Every homeowner deserves a nice design, no matter how small the project. But for clients who can't afford a unique design, that might mean choosing from among a set number of plans with a set number of options. It's relatively easy to do with decks, gazebos or sun rooms, but now Target and architect Michael Graves are applying this concept to additions.

In April, Michael Graves and Associates introduced Michael Graves Pavilions — customizable single-room additions — available for purchase at Target stores and via www.target.com. Customers can choose from three models, request that they be attached or unattached to the home, and make other selections.

Remodelers and contractors can become pavilion dealers for Lindal Cedar Homes (www.lindalcedarhomes.com), a sun room and log home manufacturer and dealer that has added the pavilions to its lineup.
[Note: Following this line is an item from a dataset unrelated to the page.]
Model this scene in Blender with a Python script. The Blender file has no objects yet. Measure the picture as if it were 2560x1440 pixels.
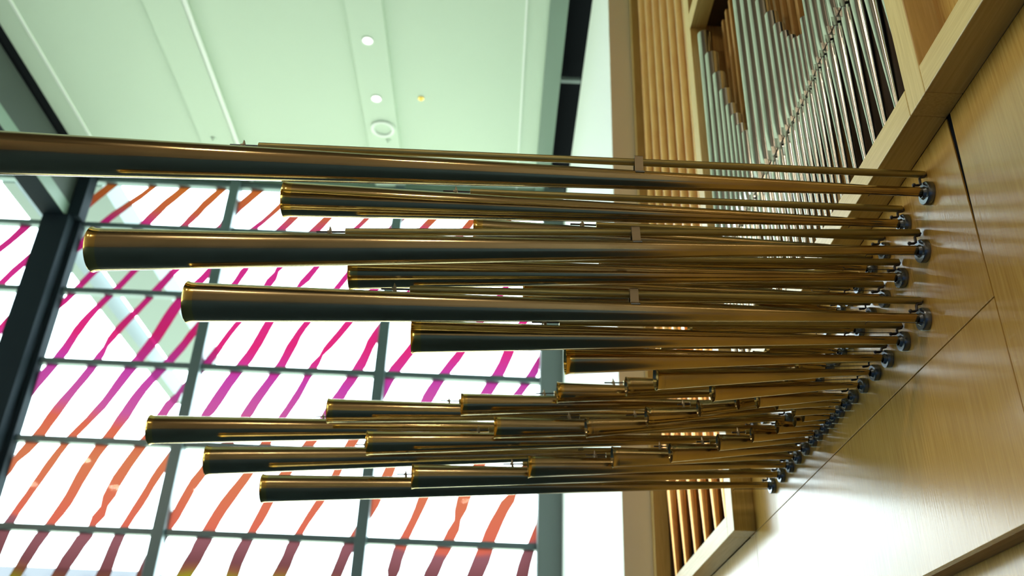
import bpy, bmesh, math, random
from mathutils import Vector, Matrix
random.seed(7)
SKY = 8.5
FILLW = 190.0
scene = bpy.context.scene
C = scene.collection

# ---------------- camera ----------------
cam_d = bpy.data.cameras.new('camera'); cam = bpy.data.objects.new('camera', cam_d); C.objects.link(cam)
cam_d.sensor_width = 36.0; cam_d.lens = 2275.0 / 2560.0 * 36.0
cam_d.clip_start = 0.05; cam_d.clip_end = 500
Xa = Vector((0.99909688, 0.04162119, 0.00854982)); Ya = Vector((-0.02792589, 0.49154988, 0.87040155)); Za = Vector((0.03202448, -0.86985424, 0.49226826))
# rows: world axes seen in camera space (x right, y down, z forward)
right = Vector((Xa[0], Ya[0], Za[0])); down = Vector((Xa[1], Ya[1], Za[1])); fwd = Vector((Xa[2], Ya[2], Za[2]))
fwd.normalize(); right = (right - fwd * right.dot(fwd)).normalized(); down = fwd.cross(right).normalized()
M = Matrix((( right.x, -down.x, -fwd.x, 0), (right.y, -down.y, -fwd.y, 0), (right.z, -down.z, -fwd.z, 0), (0, 0, 0, 1)))
cam.matrix_world = M
scene.camera = cam
cam_d.dof.use_dof = True; cam_d.dof.focus_distance = 2.95; cam_d.dof.aperture_fstop = 2.6

# ---------------- world, exposure ----------------
scene.view_settings.view_transform = 'Standard'; scene.view_settings.look = 'None'
scene.view_settings.gamma = 1.0; scene.view_settings.use_curve_mapping = False
scene.view_settings.exposure = 0.0
scene.cycles.use_denoising = True
scene.cycles.max_bounces = 10; scene.cycles.diffuse_bounces = 5; scene.cycles.glossy_bounces = 6; scene.cycles.transparent_max_bounces = 16
scene.cycles.sample_clamp_indirect = 8.0
w = bpy.data.worlds.new('sky'); scene.world = w; w.use_nodes = True
nt = w.node_tree; nt.nodes.clear()
wo = nt.nodes.new('ShaderNodeOutputWorld'); bg = nt.nodes.new('ShaderNodeBackground')
tc = nt.nodes.new('ShaderNodeTexCoord'); sp = nt.nodes.new('ShaderNodeSeparateXYZ'); mp = nt.nodes.new('ShaderNodeMapRange'); rp = nt.nodes.new('ShaderNodeValToRGB')
nt.links.new(tc.outputs['Generated'], sp.inputs[0]); nt.links.new(sp.outputs['Z'], mp.inputs[0])
mp.inputs[1].default_value = -1.0; mp.inputs[2].default_value = 1.0
rp.color_ramp.elements[0].position = 0.0; rp.color_ramp.elements[0].color = (0.50, 0.60, 0.46, 1)
rp.color_ramp.elements[1].position = 1.0; rp.color_ramp.elements[1].color = (0.72, 0.90, 1.0, 1)
e = rp.color_ramp.elements.new(0.49); e.color = (0.56, 0.66, 0.52, 1)
e = rp.color_ramp.elements.new(0.515); e.color = (0.80, 0.95, 1.0, 1)
nt.links.new(mp.outputs[0], rp.inputs[0]); nt.links.new(rp.outputs[0], bg.inputs[0]); bg.inputs[1].default_value = SKY
nt.links.new(bg.outputs[0], wo.inputs[0])
# added warm fill lights, out of view, above and behind the camera
for lx, ly in [(-16.5, -5.5), (-16.5, -2.5), (-13.5, -5.5), (-13.5, -2.5), (-10.5, -5.5), (-10.5, -2.5), (-4.0, -5.5), (-1.0, -5.5)]:
    ld = bpy.data.lights.new('fill_light', 'AREA'); ld.shape = 'DISK'; ld.size = 0.5; ld.energy = FILLW if lx < -5 else 90.0; ld.color = (1.0, 0.84, 0.62)
    lo = bpy.data.objects.new('fill_light', ld); C.objects.link(lo); lo.location = (lx, ly, 9.3)

# ---------------- mesh helpers ----------------
class MB:
    def __init__(self): self.v = []; self.f = []
    def add(self, vs, fs):
        b = len(self.v); self.v += [tuple(p) for p in vs]; self.f += [tuple(b + i for i in q) for q in fs]; return self
    def box(self, x0, x1, y0, y1, z0, z1):
        vs = [(x, y, z) for z in (z0, z1) for y in (y0, y1) for x in (x0, x1)]
        return self.add(vs, [(0, 2, 3, 1), (4, 5, 7, 6), (0, 1, 5, 4), (2, 6, 7, 3), (0, 4, 6, 2), (1, 3, 7, 5)])
    def prism(self, poly, x0, x1):                      # polygon in (y, z), extruded along x
        n = len(poly)
        vs = [(x0, a, b) for a, b in poly] + [(x1, a, b) for a, b in poly]
        return self.add(vs, [tuple(range(n)), tuple(range(2 * n - 1, n - 1, -1))] + [(i, i + n, (i + 1) % n + n, (i + 1) % n) for i in range(n)])
    def lathe(self, prof, n=40, ox=0, oy=0, fn=None, capa=False, capb=False):   # profile (r, z) round local z
        vs = []
        for r, z in prof:
            for k in range(n):
                a = 2 * math.pi * k / n
                p = (r * math.cos(a), r * math.sin(a), z)
                if fn: p = fn(p, r)
                vs.append((p[0] + ox, p[1] + oy, p[2]))
        fs = []
        for i in range(len(prof) - 1):
            for k in range(n):
                k2 = (k + 1) % n
                fs.append((i * n + k, i * n + k2, (i + 1) * n + k2, (i + 1) * n + k))
        if capa: fs.append(tuple(range(n))[::-1])
        if capb: fs.append(tuple((len(prof) - 1) * n + k for k in range(n)))
        return self.add(vs, fs)
    def tube(self, pts, r, n=10):
        pts = [Vector(p) for p in pts]; vs = []; m = len(pts)
        up = Vector((0.13, 0.31, 0.94))
        for i, p in enumerate(pts):
            d = (pts[min(i + 1, m - 1)] - pts[max(i - 1, 0)]).normalized()
            a = d.cross(up)
            if a.length < 0.1: a = d.cross(Vector((1, 0, 0)))
            a.normalize(); b = d.cross(a)
            rr = r[i] if isinstance(r, (list, tuple)) else r
            for k in range(n):
                t = 2 * math.pi * k / n
                vs.append(p + a * (rr * math.cos(t)) + b * (rr * math.sin(t)))
        fs = [(i * n + k, i * n + (k + 1) % n, (i + 1) * n + (k + 1) % n, (i + 1) * n + k) for i in range(m - 1) for k in range(n)]
        fs += [tuple(range(n))[::-1], tuple((m - 1) * n + k for k in range(n))]
        return self.add(vs, fs)
    def ball(self, c, r, n=12):
        vs = []; fs = []
        for i in range(1, n // 2):
            for k in range(n):
                t = math.pi * i / (n // 2); a = 2 * math.pi * k / n
                vs.append((c[0] + r * math.sin(t) * math.cos(a), c[1] + r * math.sin(t) * math.sin(a), c[2] + r * math.cos(t)))
        m = n // 2 - 1
        for i in range(m - 1):
            for k in range(n): fs.append((i * n + k, (i + 1) * n + k, (i + 1) * n + (k + 1) % n, i * n + (k + 1) % n))
        vs += [(c[0], c[1], c[2] + r), (c[0], c[1], c[2] - r)]; t0 = m * n
        for k in range(n): fs.append((t0, k, (k + 1) % n)); fs.append((t0 + 1, (m - 1) * n + (k + 1) % n, (m - 1) * n + k))
        return self.add(vs, fs)
    def build(self, name, mat, parent=None, smooth=True, bevel=0.0):
        me = bpy.data.meshes.new(name); me.from_pydata(self.v, [], self.f); me.update()
        bm = bmesh.new(); bm.from_mesh(me); bmesh.ops.recalc_face_normals(bm, faces=bm.faces); bm.to_mesh(me); bm.free()
        if smooth:
            for p in me.polygons: p.use_smooth = True
            me.set_sharp_from_angle(angle=math.radians(38))
        me.materials.append(mat)
        o = bpy.data.objects.new(name, me); C.objects.link(o)
        if parent: o.parent = parent
        if bevel:
            b = o.modifiers.new('bevel', 'BEVEL'); b.width = bevel; b.segments = 2; b.limit_method = 'ANGLE'
        return o
def thing(name, label, cat, loc=(0, 0, 0), group=None, rot=None):
    o = bpy.data.objects.new(name, None); C.objects.link(o); o.empty_display_size = 0.1
    o.location = loc
    if rot is not None: o.rotation_mode = 'QUATERNION'; o.rotation_quaternion = rot
    o['label'] = label; o['category'] = cat
    if group: o['group'] = group
    return o
def tag(o, label, cat, group=None):
    o['label'] = label; o['category'] = cat
    if group: o['group'] = group
    return o
def struct(o): o['kind'] = 'structure'; return o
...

The bigger lesson lies in learning to value-engineer design and commodify it — production remodeling, if you will.

"These kits are about bringing a level of design to many homeowners who normally couldn't afford Michael Graves," says Jeff Cuden, vice president of marketing for Lindal Cedar Homes, which is manufacturing and installing the pavilions. "Craft and service are important, but design has a certain cachet that goes beyond the value of square footage and helps the resale value in innumerable ways."